What you need to do → In the listing that follows, locate the line containing "Write the bpy" and the line containing "col = sc.collection". Retype exactly those two lines and every line between them, and nothing more.
BEGIN Material shown
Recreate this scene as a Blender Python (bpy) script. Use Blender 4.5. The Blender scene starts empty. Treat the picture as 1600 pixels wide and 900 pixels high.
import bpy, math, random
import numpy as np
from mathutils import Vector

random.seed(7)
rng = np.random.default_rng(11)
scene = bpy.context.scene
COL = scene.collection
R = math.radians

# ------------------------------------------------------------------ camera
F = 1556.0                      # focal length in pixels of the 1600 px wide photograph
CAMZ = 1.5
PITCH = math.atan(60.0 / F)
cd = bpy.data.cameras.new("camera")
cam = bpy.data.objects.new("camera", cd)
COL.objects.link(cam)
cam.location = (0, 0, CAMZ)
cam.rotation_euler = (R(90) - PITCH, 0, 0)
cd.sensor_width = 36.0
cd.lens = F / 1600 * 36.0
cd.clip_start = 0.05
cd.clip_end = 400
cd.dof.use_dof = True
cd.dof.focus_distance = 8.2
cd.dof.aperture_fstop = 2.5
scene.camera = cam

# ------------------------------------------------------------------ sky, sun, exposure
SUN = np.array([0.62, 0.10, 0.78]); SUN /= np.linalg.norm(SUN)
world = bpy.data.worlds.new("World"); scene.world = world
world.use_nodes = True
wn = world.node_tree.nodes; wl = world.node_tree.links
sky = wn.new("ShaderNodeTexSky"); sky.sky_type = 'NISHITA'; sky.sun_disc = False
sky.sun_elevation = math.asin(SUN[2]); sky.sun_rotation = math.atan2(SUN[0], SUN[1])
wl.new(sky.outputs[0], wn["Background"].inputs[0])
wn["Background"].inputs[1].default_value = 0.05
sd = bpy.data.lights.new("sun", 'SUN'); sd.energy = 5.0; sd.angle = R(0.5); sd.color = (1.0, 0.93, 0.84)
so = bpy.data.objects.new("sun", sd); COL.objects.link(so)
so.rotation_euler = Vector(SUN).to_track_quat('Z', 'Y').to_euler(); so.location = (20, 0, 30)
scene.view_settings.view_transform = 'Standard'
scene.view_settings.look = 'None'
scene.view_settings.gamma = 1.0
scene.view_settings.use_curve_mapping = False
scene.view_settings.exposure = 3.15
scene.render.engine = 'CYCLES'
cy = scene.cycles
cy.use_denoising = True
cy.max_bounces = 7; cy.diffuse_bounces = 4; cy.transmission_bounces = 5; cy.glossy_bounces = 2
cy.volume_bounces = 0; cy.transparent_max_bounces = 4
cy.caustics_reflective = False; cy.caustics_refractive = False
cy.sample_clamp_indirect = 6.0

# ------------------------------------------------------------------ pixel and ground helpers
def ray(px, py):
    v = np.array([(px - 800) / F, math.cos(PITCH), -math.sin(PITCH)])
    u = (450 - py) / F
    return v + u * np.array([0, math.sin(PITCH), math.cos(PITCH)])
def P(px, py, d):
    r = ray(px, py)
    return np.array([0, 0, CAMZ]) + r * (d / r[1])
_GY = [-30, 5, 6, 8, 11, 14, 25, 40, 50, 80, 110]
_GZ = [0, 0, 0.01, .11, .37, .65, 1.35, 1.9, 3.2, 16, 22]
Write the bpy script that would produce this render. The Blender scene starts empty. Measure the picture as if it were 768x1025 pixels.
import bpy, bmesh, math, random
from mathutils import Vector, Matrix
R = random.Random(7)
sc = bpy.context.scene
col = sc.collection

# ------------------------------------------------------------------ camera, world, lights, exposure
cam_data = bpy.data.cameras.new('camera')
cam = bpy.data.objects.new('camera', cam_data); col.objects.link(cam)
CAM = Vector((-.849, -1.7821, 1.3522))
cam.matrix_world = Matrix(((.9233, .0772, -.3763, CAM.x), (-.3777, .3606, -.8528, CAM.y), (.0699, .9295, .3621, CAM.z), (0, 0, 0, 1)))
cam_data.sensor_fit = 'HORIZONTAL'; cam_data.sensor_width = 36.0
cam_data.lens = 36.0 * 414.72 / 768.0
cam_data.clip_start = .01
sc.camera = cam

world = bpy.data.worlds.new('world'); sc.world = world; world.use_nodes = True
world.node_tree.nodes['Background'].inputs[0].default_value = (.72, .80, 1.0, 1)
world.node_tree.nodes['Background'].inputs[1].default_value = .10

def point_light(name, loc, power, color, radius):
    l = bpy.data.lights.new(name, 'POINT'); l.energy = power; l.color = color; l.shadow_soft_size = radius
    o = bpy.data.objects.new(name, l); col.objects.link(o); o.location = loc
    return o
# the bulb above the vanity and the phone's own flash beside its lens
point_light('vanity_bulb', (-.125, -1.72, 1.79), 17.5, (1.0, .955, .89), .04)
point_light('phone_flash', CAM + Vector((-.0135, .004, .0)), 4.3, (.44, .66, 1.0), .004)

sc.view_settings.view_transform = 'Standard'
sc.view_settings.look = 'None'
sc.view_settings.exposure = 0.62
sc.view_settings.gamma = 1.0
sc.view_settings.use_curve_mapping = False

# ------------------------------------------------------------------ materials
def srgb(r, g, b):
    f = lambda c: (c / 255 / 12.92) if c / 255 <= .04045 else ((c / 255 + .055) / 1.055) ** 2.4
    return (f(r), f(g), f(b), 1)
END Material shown
Written answer →
Write the bpy script that would produce this render. The Blender scene starts empty. Measure the picture as if it were 768x1025 pixels.
import bpy, bmesh, math, random
from mathutils import Vector, Matrix
R = random.Random(7)
sc = bpy.context.scene
col = sc.collection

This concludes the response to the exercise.